それでは『雑談集』の続き。
「去る比品かはる恋といふ句に
百夜か中に雪の少将
といふ句を付けて忍の字の心をふかく取りたるよと自讃申しけるに、猿蓑の歌仙に品かはりたる恋をしてといふ句に、
うき世のはては皆小町なり
と翁の句聞えければ、此句の錆やう作の外をはなれて日々の変にかけ時の間の人情にうつりて、しかも翁の衰病につかはれし境界にかなへる所、誠おろそかならず。少将と云へる句は予が血気に合ぬれば、句のふりもさかしく聞え侍るにや。此口癖いかに愈しぬべき。」(雑談集)
前に支考の『葛の松原』を読んだ時にも、
「晋子も鉄砲といふ名のいひ難しとて千々にこころはくだきけるや。おなじ集に品かはるといふ怠の論は微細のところかくぞ心をとどめけむ。殊勝の心ざしいとうらやまし。」(葛の松原)
という文章が出てきたので、そのときに、「『少将』は小町の所に百夜通いをした『深草の少将』のことで、百夜通えばその中には雪の日もあっただろうということか。芭蕉が年老いていった小町の末路に思いを馳せるのに対し、其角は小町の元に通う少将の方へ目が行ってしまった。」と記した。
芭蕉の句の場合は、
いのち嬉しき撰集のさた
さまざまに品かはりたる恋をして 凡兆
と勅撰集の選者の立場に立って、様々な恋句の分類を「品かはりたる恋」としたもので、『秘註俳諧七部集』(伝暁台註・政二補、天保十四年成立)にも、
「歌集ニハ恋之部ニ、逢ヒテ別ルル恋、不逢別恋、経年恋、待恋、後朝ナドサマザマアレバ、其そのヒビキヲ付つケタリ」
とある。それを芭蕉は小野小町ならこのすべての恋を経験して年老いて卒塔婆小町のようになり果てていったことに思いを馳せている。
其角の場合打越の句がわからないからよくわからないが、前句の「品」のいろいろある中の「忍ぶ恋」に限定して付けて、百夜通いに行き着いたように思える。
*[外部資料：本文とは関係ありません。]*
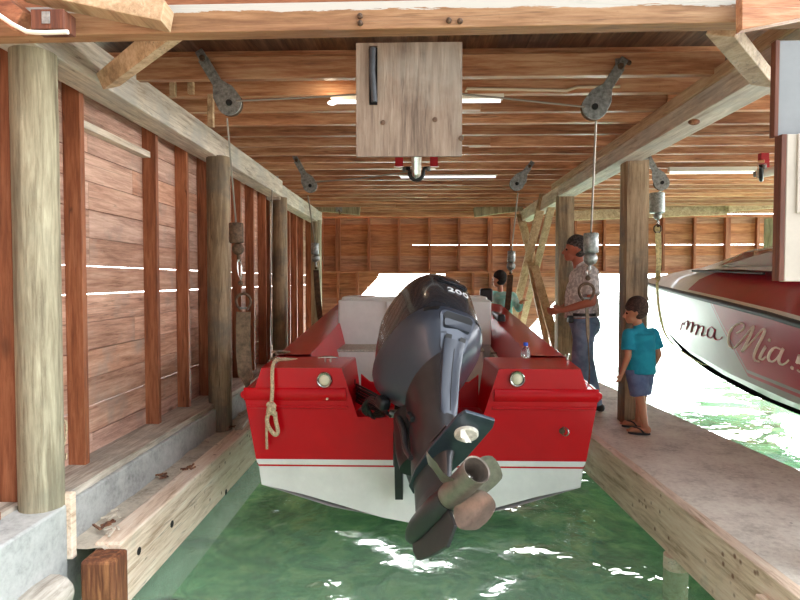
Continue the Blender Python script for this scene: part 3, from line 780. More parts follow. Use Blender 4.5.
strap([at(316, 270, Yf), at(318, 300, Yf), at(321, 326, Yf), Vector((-1.12, Yf, .85)), Vector((-1.08, Yf, .3)), Vector((-.9, Yf, 0)), Vector((0, Yf, -.30)), Vector((.95, Yf, .0)), Vector((1.1, Yf, .35)), Vector((1.12, Yf, .8)), at(507, 312, Yf), at(509, 292, Yf), at(510.5, 275, Yf)], .07, M_STRAPB, 'dark brown webbing strap slung under the bow of the red boat', across=[(1, 0, 0), (0, 1, 0), (0, 1, 0), (0, 1, 0), (1, 0, 0)])
pulley((529, 167), (516.5, 184), Ypf, 'small pulley arm left of the crossed braces', None)
hook(Yf, 'small cylinder weight above the child in the boat', (518, 193), (511.5, 251), (511, 262), (511, 266), .055, (510.5, 273), M_GALV, Yt=Ypf)
Yr = 8.3
pulley((647, 157), (661, 183), 6.3, 'pulley arm above the bow of the right boat', None)
hook(Yr - .6, 'short cylinder weight and swivel above the right boat bow', (663, 190), (657, 193), (657, 213), (657.5, 216), .05, (658, 226), Yt=6.3)
# steel cables of the hoist
def cable(pts, r, lab):
    tag(MB().tube(pts, r, 6).build('steel_cable', M_CABLE, smooth=60), lab, 'cable')
cable([at(236, 101, Yp - .03), at(300, 98, Yp), at(355, 94.5, Yp), at(400, 91, Yp)], .006, 'thin steel cable running from the near left pulley to the plywood board')
cable([at(585, 107, Yp - .03), at(520, 100, Yp), at(462, 94, Yp), at(420, 91, Yp)], .006, 'thin steel cable running from the near right pulley to the plywood board')
cable([at(315, 182, Ypf - .05), at(365, 178, Ypf - .1), at(412, 171, Ypf - .1)], .008, 'thin steel cable from the far left pulley to the hoist shaft')

# lamp bug / wasp nest on header
tag(MB().ball(at(694, 122, 4.05), .03, sc=(1.3, .8, .7)).build('wasp_nest', M_DARKW, smooth=60), 'small brown nest lump stuck under the right header beam', 'nest')
# batten and blocking between first joists at left
for a, b, lb in (((211, 97), (211, 127), 'longest pale wood block hung between joists left of the near pulley'), ((191, 82), (191, 94), 'small pale block on the crossbeam, nearest the left pulley arm'), ((173, 82), (173, 97), 'small pale block on the crossbeam beside the left knee brace')):
    p, q = at(*a, 4.25), at(*b, 4.25)
    if p.z < 2.66: p.z = 2.66
    tag(MB().beam(p, q, .04, .04, (0, 1, 0)).build('hanging_block', M_LIGHTW, bevel=.003), lb, 'block', 'blocks between the upper left joists')
# small board + coil of rope by the first post
p = at(54.5, 218, 2.99)
tag(MB().box(p.x - .022, 2.97, p.z - .13, p.x + .02, 3.0, p.z + .13).build('switch_plate', M_WPAINT, bevel=.003), 'small cream board fixed at the right side of the nearest left post', 'board')
mb = MB(); c = at(63, 440, 3.25)
pts = [c + Vector((.018 * math.sin(t * 1.3), .01 * math.cos(t), .11 * math.cos(t * .9))) for t in [k * .6 for k in range(20)]]
tag(MB().tube(pts, .006, 6, smooth=1).build('rope_coil', M_ROPE, smooth=60), 'small tangle of pale cord hanging on the wall behind the nearest post', 'cord')
# hanging cord on the left wall near post 3
cable([at(272, 190, 7.2), at(271.5, 250, 7.2), at(270.5, 300, 7.2), at(272, 345, 7.2)], .008, 'thin pale cord hanging down the wall left of the tan post')
def bracket(px, py, Y, lab):
    c = at(px, py, Y)
    o = MB().box(c.x - .06, c.y - .02, c.z - .05, c.x + .06, c.y + .0, c.z + .05).build('beam_bracket', M_GALV, bevel=.004)
    MB().tube([c + Vector((0, -.02, -.02)), c + Vector((.02, -.03, -.10)), c + Vector((.05, -.02, -.06))], .012, 8).build('hook', M_RUST, o, smooth=60)
    tag(o, lab, 'bracket')
bracket(274, 178, 7.9, 'steel bracket and bolt where the two left header beams meet')
bracket(339, 209, 11.0, 'small steel bracket on the stub beam at the far left')

# ================================================================== RED BOAT
X0 = .02
BY = 3.95
boat = empty('motorboat', (X0, BY, -.28)); tag(boat, 'red and white open motorboat hanging in slings, stern towards the camera', 'boat')
def interp(tab, y):
    for (a, va), (b, vb) in zip(tab, tab[1:]):
        if y <= b:
            t = max(0, (y - a) / (b - a)); return va + (vb - va) * t
    return tab[-1][1]
T_b = [(3.95, 1.0), (6.0, 1.01), (7.2, .94), (8.2, .78), (9.2, .5), (9.8, .22), (10.1, .02)]
T_s = [(3.95, .765), (5, .83), (6, .90), (7.2, 1.05), (8.5, 1.06), (10.1, 1.04)]
T_k = [(3.95, -.28), (7.5, -.26), (8.6, -.1), (9.4, .25), (9.9, .65), (10.1, .9)]
T_c = [(3.95, -.02), (7.5, .06), (8.6, .25), (9.4, .45), (9.9, .75), (10.1, .95)]
def outer(y):
    b, s, k, c = (interp(T, y) for T in (T_b, T_s, T_k, T_c))
    st = min(c + .1, s - .3) if y > 7.5 else c + .125
    st = min(st, s - .05)
    r = s - .165
    h = [(0, k), (.6 * b, k + (c - k) * .45), (1.06 * b, c), (1.08 * b, st), (1.085 * b, st + .012), (1.09 * b, st + .018), (1.095 * b, st + .048),
         (1.165 * b, max(r - .06, st + .05)), (1.165 * b, r), (1.165 * b, r + .01), (1.10 * b, r + .03), (1.055 * b, s)]
    return h
mats_h = [M_WHITEHULL, M_RED]
band = [0, 0, 0, 1, 0, 0, 1, 1, 1, 1, 1]
band = [0, 0, 0, 1, 0, 0, 1, 1, 1, 1, 1]
band = [0, 0, 0, 1, 1, 0, 1, 1, 1, 1, 1]
ysb = [3.95, 4.35, 5, 5.6, 6.2, 6.8, 7.2, 7.8, 8.2, 8.6, 9.0, 9.2, 9.4, 9.6, 9.8, 9.9, 10.0, 10.1]
mb = MB()
for i in range(len(ysb) - 1):
    A, B = outer(ysb[i]), outer(ysb[i + 1])
    for s in (-1, 1):
        for j in range(len(A) - 1):
            vs = [(X0 + s * A[j][0], ysb[i], A[j][1]), (X0 + s * A[j + 1][0], ysb[i], A[j + 1][1]), (X0 + s * B[j + 1][0], ysb[i + 1], B[j + 1][1]), (X0 + s * B[j][0], ysb[i + 1], B[j][1])]
            mb.add(vs, [(0, 1, 2, 3)], band[j])
mb.build('hull', mats_h, boat, smooth=35)
# transom
prof = outer(BY)
def W(z):
    pts = [(-.02, 1.06), (.105, 1.075), (.13, 1.085), (.15, 1.095), (.54, 1.165), (.60, 1.165), (.63, 1.10), (.765, 1.055)]
    if z <= pts[0][0]: return pts[0][1]
    return interp(pts, z)
def cut(z): return interp([(-.3, .50), (.2, .47), (.44, .455), (.765, .52)], z)
def tx(f, z):
    c = cut(z); a = abs(f)
    return X0 + math.copysign(a / .5 * c if a <= .5 else c + (a - .5) / .5 * (W(z) - c), f)
def zbot(f):
    f = abs(f); return interp([(0, -.28), (.25, -.235), (.5, -.165), (.75, -.085), (1.0, -.02)], f)
WELL = .50
mb = MB()
xs = sorted(set([-1 + 2 * i / 24 for i in range(25)] + [-.50, -.455, .455, .50]))
levels = [-.28, -.2, -.1, -.02, .105, .117, .123, .153, .3, .44, .48, .54, .60, .63, .70, .765]
def lev_mat(z):  # z mid
    if z < .105: return 0
    if z < .117: return 1
    if z < .153: return 0
    return 1
def ztop(f):
    a = abs(f)
    if a >= .50 * .98: return .765
    if a <= .455: return .44
    return .44 + (.765 - .44) * (a - .455) / .045
def zt_f(f): return .765 if abs(f) >= .4999 else (.44 if abs(f) <= .4551 else None)
for i in range(len(xs) - 1):
    f0, f1 = xs[i], xs[i + 1]
    for a, b in zip(levels, levels[1:]):
        P = []
        for f, zz in ((f0, a), (f1, a), (f1, b), (f0, b)):
            z = min(max(zz, zbot(f)), ztop(f)); P.append((tx(f, z), BY, z))
        if (abs(P[0][2] - P[3][2]) < 1e-5) and (abs(P[1][2] - P[2][2]) < 1e-5): continue
        uniq = []
        for p in P:
            if not uniq or (Vector(p) - Vector(uniq[-1])).length > 1e-6: uniq.append(p)
        if (Vector(uniq[0]) - Vector(uniq[-1])).length < 1e-6: uniq.pop()
        if len(uniq) >= 3: mb.add(uniq, [tuple(range(len(uniq)))], lev_mat((a + b) / 2))
mb.build('transom', mats_h, boat)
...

雨の日も雪の日も通い続けた深草の少将にも深い情があるし、其角が自讃するだけあって悪い句ではない。ただ「品かはりたる恋」を一人の好色の人生として捉えて、華々しく浮名を流しながらも人はいずれ年老いて行く運命に逆らえないと、これは芭蕉の得意とするテーマでもあった。
『奥の細道』の末の松山のくだりの、
「末の松山は寺を造つくりて末松山まつしょうざんといふ。松のあひあひ皆墓はらにて、はねをかはし枝をつらぬる契ちぎりの末も、終つひにはかくのごときと悲しさも増まさりて、塩がまの浦に入相いりあひのかねを聞きく。」
なども、末の松山がどんな大津波でも越すことができなかったように君を愛し続けるという誓いも、結局老いには勝てず、いつか墓場の中に消えてゆくというこういう発想は、確かに芭蕉ならではのものだ。
『野ざらし紀行』の、
辛崎の松は花より朧にて 芭蕉
の句にしても、元の案に、
辛崎の松は小町が身の朧
があったことが『鎌倉海道』(千梅編、享保十年刊)にそのことが記されているという。これも辛崎の松の待ち続けているうちに卒塔婆小町のように老いぼれた姿になってゆく、その身の朧に春霞の松の木を重ねたものだったようだ。
芭蕉からすれば、「うき世のはては皆小町なり」はその意味ではごく自然な発想で出てきたのだろう。この自然さこそが其角の羨む所で、様々な品の恋の中から忍ぶ恋を選び出して深草の少将の百夜通いに至り、そこに雪を添えて過酷な忍ぶ恋を演出した其角は、確かに捻り出した感がぬぐい切れない。
「予が血気に合ぬれば、句のふりもさかしく聞え侍るにや。此口癖いかに愈しぬべき。」
はそういう意味での反省だったのだと思う。
これは本意本情だとか風雅の誠だとかいうのが知識として知っているのではなく、普段の人生の観想の中ですっかり身に付いて、吐く言葉吐く言葉が自然に風雅の誠にかなうからこそできることだ。
知識で捻り出す其角に対し、芭蕉の句はその生き様そのものであり、そこには大きな溝があったと言えよう。修行や学習を越えた、それは「悟り」と言っても良い。